Specific Characteristics of Particle Traps for Application in DC gas-insulated transmission lines (DC GIL)

Konferenz: VDE Hochspannungstechnik - ETG-Fachtagung
09.11.2020 - 11.11.2020 in online

Tagungsband: ETG-Fb. 162: VDE Hochspannungstechnik

Seiten: 8Sprache: EnglischTyp: PDF

Autoren:
Berg, Thomas (Siemens Energy, Erlangen, Germany)
Juhre, Karsten; Fedtke, Tom (Siemens Energy, Berlin, Germany)
Koch, Hermann (Dr. Koch Consulting, Gerhardshofen, Germany)
Neumann, Claus (Technical University of Darmstadt, Germany)

Inhalt:
AC gas-insulated lines (GIL) use particle traps which provide low electric field strength areas to capture free moving conductive particles, derived from assembly or abrasion.

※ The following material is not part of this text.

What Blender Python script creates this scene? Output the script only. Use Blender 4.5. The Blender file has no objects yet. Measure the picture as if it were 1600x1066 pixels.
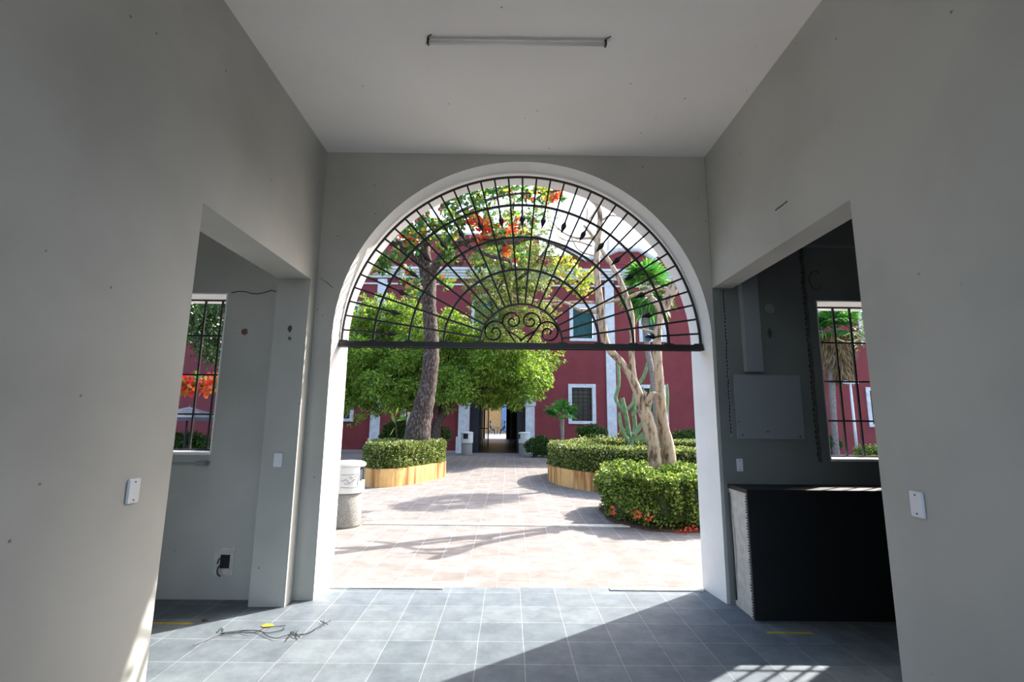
import bpy, math, random
import numpy as np
from mathutils import Vector, Matrix
from math import sin, cos, pi, radians, sqrt, atan2

sc = bpy.context.scene
COL = sc.collection
rnd = random.Random(7)
nr = np.random.RandomState(11)

# ---------------------------------------------------------------- camera, sky, sun, exposure
FPX, CH = 750.0, 1.55
_p, _y, _r = radians(9.24), radians(0.3), radians(0.6)
FW = Vector((sin(_y)*cos(_p), cos(_y)*cos(_p), sin(_p)))
RT0 = Vector((cos(_y), -sin(_y), 0)); UP0 = RT0.cross(FW)
RT = RT0*cos(_r)+UP0*sin(_r); UP = UP0*cos(_r)-RT0*sin(_r)
cam = bpy.data.cameras.new('camera'); co = bpy.data.objects.new('camera', cam); COL.objects.link(co)
cam.sensor_width = 36; cam.lens = FPX/1600*36; cam.clip_start = 0.02; cam.clip_end = 400
co.matrix_world = Matrix(((RT.x, UP.x, -FW.x, 0), (RT.y, UP.y, -FW.y, 0), (RT.z, UP.z, -FW.z, CH), (0, 0, 0, 1)))
sc.camera = co

SUN_AZ, SUN_T = radians(36.5), 0.87          # heading of the sun from +X towards +Y, tangent of its height
sd = Vector((cos(SUN_AZ), sin(SUN_AZ), SUN_T)).normalized()
sun = bpy.data.lights.new('sun', 'SUN'); so = bpy.data.objects.new('sun', sun); COL.objects.link(so)
sun.energy = 5.5; sun.angle = radians(0.53); sun.color = (1.0, 0.955, 0.89)
so.rotation_euler = sd.to_track_quat('Z', 'Y').to_euler(); so.location = sd*30

w = bpy.data.worlds.new('sky'); sc.world = w; w.use_nodes = True
nt = w.node_tree; nt.nodes.clear()
sky = nt.nodes.new('ShaderNodeTexSky'); sky.sky_type = 'NISHITA'; sky.sun_disc = False
sky.sun_elevation = math.atan(SUN_T); sky.sun_rotation = radians(90)-SUN_AZ
sky.air_density = 1.0; sky.dust_density = 3.0; sky.ozone_density = 1.0
bg = nt.nodes.new('ShaderNodeBackground'); bg.inputs['Strength'].default_value = 0.30
out = nt.nodes.new('ShaderNodeOutputWorld')
nt.links.new(sky.outputs[0], bg.inputs[0]); nt.links.new(bg.outputs[0], out.inputs[0])

sc.view_settings.view_transform = 'Standard'; sc.view_settings.look = 'None'
sc.view_settings.gamma = 1; sc.view_settings.use_curve_mapping = False
sc.view_settings.exposure = 1.2

# ---------------------------------------------------------------- helpers
def at(x, y, Y):                       # point seen at pixel x, y on the plane Y
    d = FW*FPX + RT*(x-800) - UP*(y-533); t = Y/d.y
    return Vector((0, 0, CH))+d*t
def gp(x, y, z=0.0):                   # point seen at pixel x, y on the level z
    d = FW*FPX + RT*(x-800) - UP*(y-533); t = (z-CH)/d.z
    return Vector((0, 0, CH))+d*t
def pxm(Y): return Y/FPX               # metres per pixel at distance Y

def srgb(h):
    h = h.lstrip('#'); c = [int(h[i:i+2], 16)/255 for i in (0, 2, 4)]
    return tuple((v/12.92 if v <= .04045 else ((v+.055)/1.055)**2.4) for v in c)+(1,)

def mat(name, c1, c2=None, scale=6, rough=.8, bump=0, bscale=None, metal=0, detail=6, lo=.35, hi=.65, spec=None, stretch=None):
    m = bpy.data.materials.new(name); m.use_nodes = True; n = m.node_tree; b = n.nodes['Principled BSDF']
    b.inputs['Roughness'].default_value = rough; b.inputs['Metallic'].default_value = metal
    if spec is not None: b.inputs['Specular IOR Level'].default_value = spec
    b.inputs['Base Color'].default_value = c1
    tc = n.nodes.new('ShaderNodeTexCoord')
    if stretch:
        mp = n.nodes.new('ShaderNodeMapping'); mp.inputs['Scale'].default_value = (1, 1, stretch); n.links.new(tc.outputs['Object'], mp.inputs['Vector'])
    csrc = mp.outputs[0] if stretch else tc.outputs['Object']
    if c2:
        t = n.nodes.new('ShaderNodeTexNoise'); t.inputs['Scale'].default_value = scale; t.inputs['Detail'].default_value = detail
        n.links.new(csrc, t.inputs['Vector'])
        r = n.nodes.new('ShaderNodeValToRGB'); r.color_ramp.elements[0].position = lo; r.color_ramp.elements[1].position = hi
        r.color_ramp.elements[0].color = c1; r.color_ramp.elements[1].color = c2
        n.links.new(t.outputs['Fac'], r.inputs['Fac']); n.links.new(r.outputs['Color'], b.inputs['Base Color'])
    if bump:
        t2 = n.nodes.new('ShaderNodeTexNoise'); t2.inputs['Scale'].default_value = bscale or scale*4; t2.inputs['Detail'].default_value = 8
        n.links.new(csrc, t2.inputs['Vector'])
        bp = n.nodes.new('ShaderNodeBump'); bp.inputs['Strength'].default_value = bump; bp.inputs['Distance'].default_value = .02
        n.links.new(t2.outputs['Fac'], bp.inputs['Height']); n.links.new(bp.outputs['Normal'], b.inputs['Normal'])
    return m

def plaster(name, base, dark, speck=True, bump=.25, stain=None):
    """painted plaster: cloudy tone, small pits and blotches"""
    m = mat(name, dark, base, 1.1, .62, bump, 1.7, detail=8, lo=.25, hi=.6)
    n = m.node_tree; b = n.nodes['Principled BSDF']
    src = b.inputs['Base Color'].links[0].from_socket
    tc = next(x for x in n.nodes if x.type == 'TEX_COORD')
    if speck:
        v = n.nodes.new('ShaderNodeTexVoronoi'); v.inputs['Scale'].default_value = 5.5; n.links.new(tc.outputs['Object'], v.inputs['Vector'])
        r = n.nodes.new('ShaderNodeValToRGB'); r.color_ramp.elements[0].position = .03; r.color_ramp.elements[1].position = .05
        r.color_ramp.elements[0].color = (.18, .17, .16, 1); r.color_ramp.elements[1].color = (1, 1, 1, 1)
        n.links.new(v.outputs['Distance'], r.inputs['Fac'])
        mx = n.nodes.new('ShaderNodeMixRGB'); mx.blend_type = 'MULTIPLY'; mx.inputs['Fac'].default_value = .75
        n.links.new(src, mx.inputs[1]); n.links.new(r.outputs['Color'], mx.inputs[2]); src = mx.outputs[0]
    n.links.new(src, b.inputs['Base Color'])
    return m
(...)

Under DC condition, particle movement is different from AC. Due to that, for DC GIL particle traps different design criteria must be applied as for AC GIL. These particle traps must fulfil specific requirements, such as a high rate and speed of trapping and must provide areas of very low electric field strength for both polarities. The particle movement at DC voltage was investigated in a real-size GIL test set-up. The test set-up was equipped with a particle injector and a specific camera system for an accurate observation. An elaborated test series was carried out with different test parameters, such as different types of particles, both polarities and AC voltage. Specific DC effects, such as the dependence on polarity, reactivation after polarity reversal and the effect, that particles are attracted to areas of higher electric field strength, need specific countermeasures. Design criteria, such as a minimized electric field profile, aspect ratios, shapes, positions and orientation of the particle traps were deduced, based on these investigations. Three different types of particle movement were observed, after particle lift-off: Standing motion on the enclosure and at the bottom of the conductor as well as bouncing motion between enclosure and conductor. There are significant differences between the positive and negative polarity, which lead to different countermeasures. Unlike to a particle trap solution for AC GIL, a DC GIL requires a particle trap on the conductor, too. The particle traps must also cope with specific DC effects, such as the reactivation of particles at polarity reversal, or that particles at a standing motion will always attract to areas with higher electric field strength. Furthermore, the DC particle trap should also be capable trapping particles at AC condition in case of a conditioning procedure.